If you need further information, please do not hesitate to contact me with my contact particulars below.

Yours sincerely,

Mr. Harry S. Crotum

My name: …………………………………
My address: …………………………………………
My phone home: ……………………………………
My private cell phone: ………………………………….

My Bank: ……………………………….
Bank address::…………………………………..,
Account No: ………………………………
Account name:…………………………
swiftcode: ………………………………

I attached My passport as prove of identification.

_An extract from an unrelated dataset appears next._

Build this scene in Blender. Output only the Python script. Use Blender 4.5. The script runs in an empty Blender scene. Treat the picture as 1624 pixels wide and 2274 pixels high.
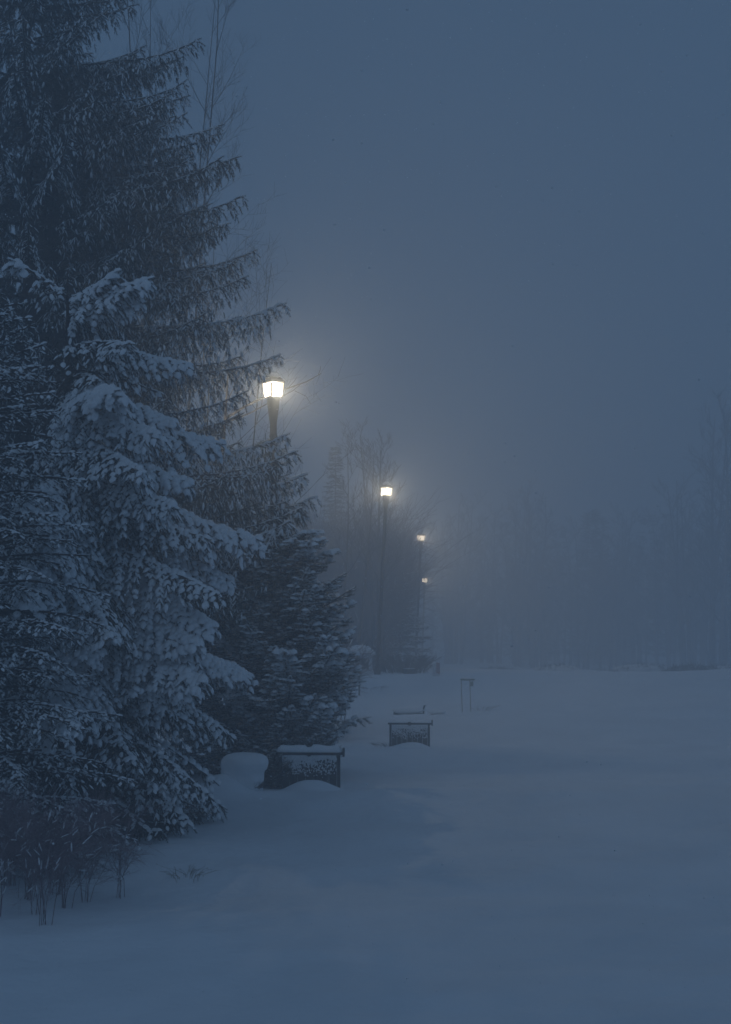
import bpy, math, random
import numpy as np
from mathutils import Vector, noise

random.seed(7)
RNG = np.random.default_rng(7)
scene = bpy.context.scene

# ---------------------------------------------------------------- camera
CAM_H = 3.5
F = 3383.0            # focal length in units of the 1624-wide reading of the photograph
HY = 1400.0           # row of the horizon in that reading
cam_d = bpy.data.cameras.new("camera")
cam = bpy.data.objects.new("camera", cam_d)
scene.collection.objects.link(cam)
cam.location = (0, 0, CAM_H)
cam.rotation_euler = (math.radians(90), 0, 0)
cam_d.sensor_fit = 'HORIZONTAL'
cam_d.sensor_width = 36.0
cam_d.lens = 36.0 * F / 1624.0
cam_d.shift_y = (HY - 2274 / 2) / 1624.0
cam_d.clip_start = 0.1
cam_d.clip_end = 2000
scene.camera = cam

# ---------------------------------------------------------------- world, sun, exposure
world = bpy.data.worlds.new("World")
scene.world = world
world.use_nodes = True
wn = world.node_tree
wn.nodes.clear()
SUN_EL, SUN_ROT = math.radians(3.0), math.radians(200)
sky = wn.nodes.new("ShaderNodeTexSky")
sky.sky_type = 'NISHITA'
sky.sun_disc = False
sky.sun_elevation = SUN_EL
sky.sun_rotation = SUN_ROT
sky.air_density = 1.0
sky.dust_density = 0.5
sky.ozone_density = 6.0
bg_sky = wn.nodes.new("ShaderNodeBackground")
bg_sky.inputs[1].default_value = 0.012
bg_cloud = wn.nodes.new("ShaderNodeBackground")      # the even cloud sheet of the snowfall
bg_cloud.inputs[0].default_value = (0.28, 0.52, 0.875, 1)
bg_cloud.inputs[1].default_value = 0.173
ctc = wn.nodes.new("ShaderNodeTexCoord")
cno = wn.nodes.new("ShaderNodeTexNoise")
cno.inputs["Scale"].default_value = 2.2
cno.inputs["Detail"].default_value = 3
crp = wn.nodes.new("ShaderNodeValToRGB")
crp.color_ramp.elements[0].position, crp.color_ramp.elements[1].position = .3, .7
crp.color_ramp.elements[0].color = (.255, .475, .81, 1)
crp.color_ramp.elements[1].color = (.305, .565, .94, 1)
wn.links.new(ctc.outputs["Generated"], cno.inputs["Vector"])
wn.links.new(cno.outputs["Fac"], crp.inputs[0])
wn.links.new(crp.outputs[0], bg_cloud.inputs[0])
add = wn.nodes.new("ShaderNodeAddShader")
wout = wn.nodes.new("ShaderNodeOutputWorld")
wn.links.new(sky.outputs[0], bg_sky.inputs[0])
wn.links.new(bg_sky.outputs[0], add.inputs[0])
wn.links.new(bg_cloud.outputs[0], add.inputs[1])
wn.links.new(add.outputs[0], wout.inputs[0])

sun_d = bpy.data.lights.new("sun", 'SUN')
sun_d.energy = 0.08
sun_d.angle = math.radians(60)
sun_d.color = (0.75, 0.87, 1.0)
sun = bpy.data.objects.new("sun", sun_d)
sun.rotation_euler = (math.radians(38), 0, math.radians(-28))
scene.collection.objects.link(sun)

scene.view_settings.view_transform = 'Standard'
scene.view_settings.look = 'None'
scene.view_settings.gamma = 1
scene.view_settings.exposure = 0.0
c = scene.cycles
c.max_bounces = 7
c.diffuse_bounces = 3
c.glossy_bounces = 1
c.transmission_bounces = 2
c.volume_bounces = 4
c.transparent_max_bounces = 8
c.caustics_reflective = False
c.caustics_refractive = False
c.use_denoising = True
c.use_adaptive_sampling = False
c.sample_clamp_indirect = 2.0

LAMP_W = 650.0      # bulb of each street lamp
FOG = 0.0118


# ---------------------------------------------------------------- materials
def mat(name, col, rough=0.8, var=0.0, scale=5.0, bump=0.0, bscale=20.0, spec=0.2, sss=0.0, col2=None):
    m = bpy.data.materials.new(name)
    m.use_nodes = True
    nt = m.node_tree
    b = nt.nodes["Principled BSDF"]
    b.inputs["Base Color"].default_value = (*col, 1)
    b.inputs["Roughness"].default_value = rough
    b.inputs["Specular IOR Level"].default_value = spec
    tc = nt.nodes.new("ShaderNodeTexCoord")
    if var or col2:
        n = nt.nodes.new("ShaderNodeTexNoise")
        n.inputs["Scale"].default_value = scale
        n.inputs["Detail"].default_value = 5
        r = nt.nodes.new("ShaderNodeValToRGB")
        a = tuple(v * (1 - var) for v in col)
        z = col2 if col2 else tuple(min(1, v * (1 + var)) for v in col)
        r.color_ramp.elements[0].color = (*a, 1)
        r.color_ramp.elements[1].color = (*z, 1)
        r.color_ramp.elements[0].position = .35
        r.color_ramp.elements[1].position = .65
        nt.links.new(tc.outputs["Object"], n.inputs["Vector"])
        nt.links.new(n.outputs["Fac"], r.inputs[0])
        nt.links.new(r.outputs[0], b.inputs["Base Color"])
    if bump:
        n2 = nt.nodes.new("ShaderNodeTexNoise")
        n2.inputs["Scale"].default_value = bscale
        n2.inputs["Detail"].default_value = 6
        bp = nt.nodes.new("ShaderNodeBump")
        bp.inputs["Strength"].default_value = bump
        bp.inputs["Distance"].default_value = 0.05
        nt.links.new(tc.outputs["Object"], n2.inputs["Vector"])
        nt.links.new(n2.outputs["Fac"], bp.inputs["Height"])
        nt.links.new(bp.outputs[0], b.inputs["Normal"])
    return m


M_GROUND = mat("snow_ground", (.80, .84, .88), .75, .04, .6, .7, 5.0)
M_SNOW = mat("snow", (.86, .88, .90), .7, .03, 3, .2, 30)
M_NEEDLE = mat("needles", (.020, .030, .024), .7, .35, 2.5)
M_NEEDLE2 = mat("needles_fine", (.026, .032, .026), .7, .35, 3.0)
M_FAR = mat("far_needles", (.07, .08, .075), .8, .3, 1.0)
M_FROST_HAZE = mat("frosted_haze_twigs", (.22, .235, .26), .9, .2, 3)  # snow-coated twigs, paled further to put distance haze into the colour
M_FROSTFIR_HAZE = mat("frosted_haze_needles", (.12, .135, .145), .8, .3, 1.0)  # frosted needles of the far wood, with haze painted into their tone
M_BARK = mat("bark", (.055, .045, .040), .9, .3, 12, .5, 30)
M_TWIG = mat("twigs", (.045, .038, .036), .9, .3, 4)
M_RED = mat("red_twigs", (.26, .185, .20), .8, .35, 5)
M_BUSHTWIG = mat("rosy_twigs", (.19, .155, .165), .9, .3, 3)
M_METAL = mat("dark_metal", (.009, .008, .008), .5, .2, 30, spec=.4)
M_WOOD = mat("dark_wood", (.065, .065, .068), .75, .3, 14, .4, 40)
M_WHITE = mat("white_paint", (.55, .57, .60), .6, .06, 6)
M_DARKGLASS = mat("dark_glass", (.02, .025, .03), .25, spec=.5)
M_STONE = mat("stone", (.16, .16, .17), .9, .3, 8, .5, 15)
M_REDSTRIPE = mat("red_paint", (.30, .10, .10), .6, .15, 10)
M_STRAW = mat("dry_straw", (.30, .27, .22), .9, .3, 8)
M_WALL = mat("pale_wall", (.22, .24, .26), .8, .1, 2)
M_GREENPAINT = mat("green_paint", (.26, .30, .28), .6, .2, 8)


def lamp_mat():
    m = bpy.data.materials.new("lit_glass")
    m.use_nodes = True
    nt = m.node_tree
    nt.nodes.clear()
    e = nt.nodes.new("ShaderNodeEmission")
    e.inputs[0].default_value = (1, .80, .56, 1)      # the frosted glass glows from the bulb behind it
    e.inputs[1].default_value = 1.5
    tr = nt.nodes.new("ShaderNodeBsdfTransparent")
    tr.inputs[0].default_value = (.92, .92, .92, 1)
    a = nt.nodes.new("ShaderNodeAddShader")
    o = nt.nodes.new("ShaderNodeOutputMaterial")
    nt.links.new(e.outputs[0], a.inputs[0])
    nt.links.new(tr.outputs[0], a.inputs[1])
    nt.links.new(a.outputs[0], o.inputs[0])
    return m


M_LAMP = lamp_mat()


# ---------------------------------------------------------------- helpers
def P(x, y, d):
    """A point of the place seen at reading (x, y) standing d metres away."""
    return Vector(((x - 812) / F * d, d, CAM_H + (HY - y) / F * d))


def link(o, parent=None):
    scene.collection.objects.link(o)
    if parent:
        o.parent = parent
    return o


def tag(o, label=None, cat=None, group=None, kind=None):
    if label: o["label"] = label
    if cat: o["category"] = cat
    if group: o["group"] = group
    if kind: o["kind"] = kind
    return o


def empty(name, loc, label, cat, group=None):
    o = bpy.data.objects.new(name, None)
    o.location = loc
    o.empty_display_size = .2
    link(o)
    return tag(o, label, cat, group)


def copy_tree(o, parent=None):
    c2 = o.copy()
    scene.collection.objects.link(c2)
    if parent: c2.parent = parent
    for ch in list(o.children):
        copy_tree(ch, c2)
    return c2


class MB:
    """Collects verts and faces; build() links them as one mesh object."""
    def __init__(s):
        s.v, s.f, s.n = [], [], 0

    def add(s, verts, faces):
        s.v.append(np.asarray(verts, float).reshape(-1, 3))
        s.f += [tuple(i + s.n for i in f) for f in faces]
        s.n += len(s.v[-1])

    def box(s, cx, cy, cz, sx, sy, sz, taper=1.0):
        v = []
        for k in (-1, 1):
            t = taper if k > 0 else 1
            for a, b in ((-1, -1), (1, -1), (1, 1), (-1, 1)):
                v.append((cx + a * sx / 2 * t, cy + b * sy / 2 * t, cz + k * sz / 2))
        s.add(v, [(3, 2, 1, 0), (4, 5, 6, 7), (0, 1, 5, 4), (1, 2, 6, 5), (2, 3, 7, 6), (3, 0, 4, 7)])

    def tube(s, pts, rad, n=6):
        pts = [Vector(p) for p in pts]
        rings = []
        for i, p in enumerate(pts):
            t = (pts[min(i + 1, len(pts) - 1)] - pts[max(i - 1, 0)]).normalized()
            u = t.orthogonal().normalized() if i == 0 else (u - t * u.dot(t)).normalized()
            w = t.cross(u)
            r = rad[i] if hasattr(rad, '__len__') else rad
            rings.append([tuple(p + (u * math.cos(a) + w * math.sin(a)) * r)
                          for a in (2 * math.pi * k / n for k in range(n))])
        v = [q for r in rings for q in r]
        f = []
        for i in range(len(pts) - 1):
            for k in range(n):
                a, b = i * n + k, i * n + (k + 1) % n
                f.append((a, b, b + n, a + n))
        f.append(tuple(range(n))[::-1])
        f.append(tuple((len(pts) - 1) * n + k for k in range(n)))
        s.add(v, f)

    def lathe(s, prof, n=24, c=(0, 0), wob=None):
        v, f = [], []
        for i, (r, z) in enumerate(prof):
            for k in range(n):
                a = 2 * math.pi * k / n
                rr = r * (wob(a, z) if wob else 1)
                v.append((c[0] + rr * math.cos(a), c[1] + rr * math.sin(a), z))
        for i in range(len(prof) - 1):
            for k in range(n):
                a, b = i * n + k, i * n + (k + 1) % n
                f.append((a, b, b + n, a + n))
        f.append(tuple(range(n))[::-1])
        f.append(tuple((len(prof) - 1) * n + k for k in range(n)))
        s.add(v, f)

    def blob(s, c, r, n=8, m=6, seed=0, rough=.18, fr=1.5):
        v, f = [], []
        for i in range(m + 1):
            th = math.pi * i / m
            for k in range(n):
                a = 2 * math.pi * k / n
                d = Vector((math.sin(th) * math.cos(a), math.sin(th) * math.sin(a), math.cos(th)))
                q = 1 + rough * noise.noise(d * fr + Vector((seed * 3.7, seed * 1.3, seed)))
                v.append((c[0] + d.x * r[0] * q, c[1] + d.y * r[1] * q, c[2] + d.z * r[2] * q))
        for i in range(m):
            for k in range(n):
                a, b = i * n + k, i * n + (k + 1) % n
                f.append((b, a, a + n, b + n))
        s.add(v, f)

    def build(s, name, m, parent=None, smooth=False, bevel=0):
        me = bpy.data.meshes.new(name)
        me.from_pydata(np.concatenate(s.v).tolist(), [], s.f)
        me.materials.append(m)
        if smooth:
            me.polygons.foreach_set("use_smooth", [True] * len(me.polygons))
        o = bpy.data.objects.new(name, me)
        link(o, parent)
        if bevel:
            b = o.modifiers.new("bevel", 'BEVEL')
            b.width = bevel
            b.segments = 2
        return o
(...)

You know, I think I will use this money for good… right after I get that anal assassin 3000. Better yet, I’ll just lie to him and see if I can pull a few heart strings myself.

Mr. Richard Coffee Alpo
This is all very confusing; I’m not sure what is happening here. Are you really offering me 10 million dollars?
Wowsers, that is a lot of money. The children at the home will be very surprised when I tell them this. You see we were about to lose our lease and be sent out on the street. But you have answered our prayers and given us salvation. Now little Timmy can have that operation without having to sleep with Mr. Jinkins to get the money.
So what do I have to do? How long will this take? Did you know that you can actually light a cows fart?
The information you need is as follows:
Name: Harry S. Crotum
Address: 1647 Brokeback Mountain Ln, Scurvy Hills Utah.
Phone: Is disconnected right now. But I’m sure we can get it turned back on to talk with you. I’ll work on getting that done. We’ll just have to use the money we would have used to get the babies formula. But they will be rolling in that crap when we get this money.
Bank Information: The home does its business at the First Mormon Bank. I’ll have to talk with Mr. Jinkins to get the account number. However I do believe it may have a 6 in it. Does that help you at all? Is there a way you could just mail me the check?

Please let me know what I need to do to get this money and save the home. Also I have attached a picture of little Timmy. The boy who you saved from a night of anal intrusion.

Thank you & God bless
H.S.C.

Little Timmy

Just sent this out today. Hope to get a response back soon. For little Timmy’s sake.